The play is set in the relative present (the year 2000). Bemadette Kahn is a reclusive—all but agoraphobic—80-year-old resident of New York City. Her company is largely limited to her Colombian housekeeper Lucila. Out of the blue, a young Cuban man in New York on a student visa reaches out to her, seeking her help in understanding a cache of letters Bemadette wrote sixty years earlier to a long-dead lover named Ariel Strauss. Strauss and his sister Nina were among the over 900 Jewish passengers on the MS St. Louis, which sailed from Hamburg, Germany to Havana, Cuba—a tragic trip that has been denominated "the voyage of the damned." Only a handful of the ship's Jewish passengers were allowed to disembark in Cuba. Nor were these refugees from the Third Reich permitted safe harbor in the U.S. (a black mark on the FDR administration that was only partially mitigated by a formal apology from the U.S. State Department to survivors of the incident in 2012).

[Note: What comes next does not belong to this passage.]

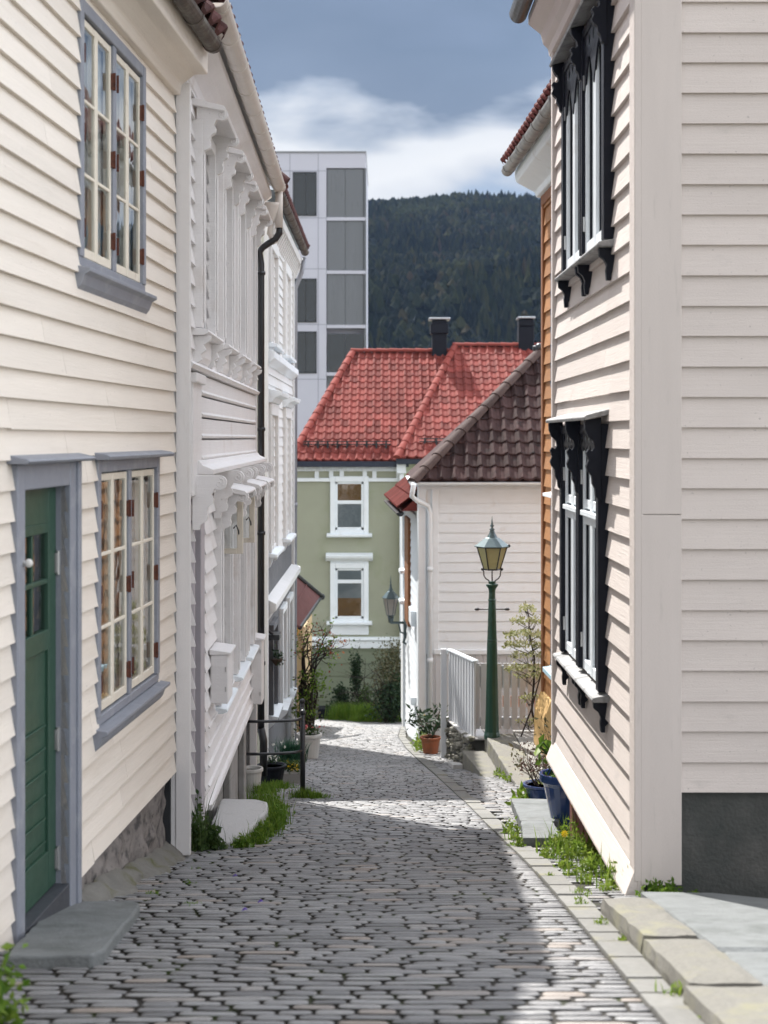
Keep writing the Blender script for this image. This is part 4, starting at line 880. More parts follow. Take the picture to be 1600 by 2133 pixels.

When the ship was forced to return to Europe, 254 of its passengers ended up perishing in the Holocaust.

The student Saquiel's desire to meet with Bemadette, who in the intervening years has become a famous novelist, is rebuffed by her, in spite of the intercession of her maid Lucila. Over time, as Lucila forms a face-to-face friendship with Saquiel, Bemadette consents to interacting with the young student and writer through the conduits of telephone, instant messaging, and the dreamlike, virtual trips their conjoined imaginations take together—trips that inspire Bemadette to put her memories on paper and finally begin to pry open her closed-down existence.

The play has been described as a metaphysical love story, the couple's relationship as a platonic love affair. But, however characterized, it is the uniting of Bemadette and Saquiel's souls through memory that makes the play sing. (Saquiel has a connection to the ill-fated St. Louis through his family.)

Three-character plays (like two-character plays) are theatrical creatures that must be carefully tended to achieve optimum audience investment. Aided by Cruz's emotionally moving script, director DS Magid skillfully navigates her three actors through a fluid landscape that shifts in lyrical undulations (like the gently lapping of the sea) from solid brick-and-mortar to the gauze and ether of conjured recollection. Francesca Shrady plays the difficult and multi-layered role of Bemadette expertly. Through this beautifully expressive performance she never allows the pain in Bemadette's heart to define her in off-putting bitterness. She bears her scars nobly, though not without some tendence to the deep ache of what she has lost. Shrady offers wonderful moments of near coquetry as she teases and half-flirts with Saquiel, surprised and charmed by his attention. That attention from John Reiser's persistent Saquiel is delivered with sincerity and as much charm as the Communist-rigidity of his social interaction skills allow. Saquiel is laser-focused on getting as much information out of Bemadette as he is able, but Reiser allows Saquiel's mission—a near obsession—to never get in the way of making the character he plays fully human, his presence more than just the catalyst for enlivening Bemadette's memories. As Lucila Pulpo, Juliet Salazar once again shows Teatro Paraguas audiences her fine versatility as an actress; there are few actors in town who can quip with such comic finesse, and she plays her character's more sober moments with equal skill.

I was impressed in this finely wrought production by Skip Rapoport's color-perfect dreamlike lighting design. Alix Hudson's sound design leads us comfortably from present to past. Argos MacCallum and Armando Hernandez's set design is a perfect rendering of the safe literary cocoon of Bemadette's study. The room is filled with symbols reflective of a professional woman who was once a citizen of the world, but who now largely occupies the landscape of her thoughts. A nice touch is the photo album that sits on her coffee table. I don't recall that it is ever referred to overtly, but it serves as a perfect metaphor for Bemadette's constant reminder of her own past.

At one point in the play, Bemadette says, "Memories are inefficient and very impolite." To which Saquiel responds: "But they're also obedient to some extent." Through the course of this wonderful Teatro Paraguas production of Sotto Voce, Bemadette Kahn endeavors to make her memories behave, as Saquiel strives to understand them. Together they explore both past and present in the kind of imaginative way that theater does best. And happily, at Teatro Paraguas, these characters have a lot of very talented people helping them do this.

Sotto Voce, directed by DS Magid, is being performed at Teatro Paraguas, 3205 Calle Marie B, Santa Fe NM. Thursday, Friday, Saturday at 7:30, Sundays at 2:00. Through October 15, 2017. Tickets and information at www.teatroparaguas.org or 505-424-1601.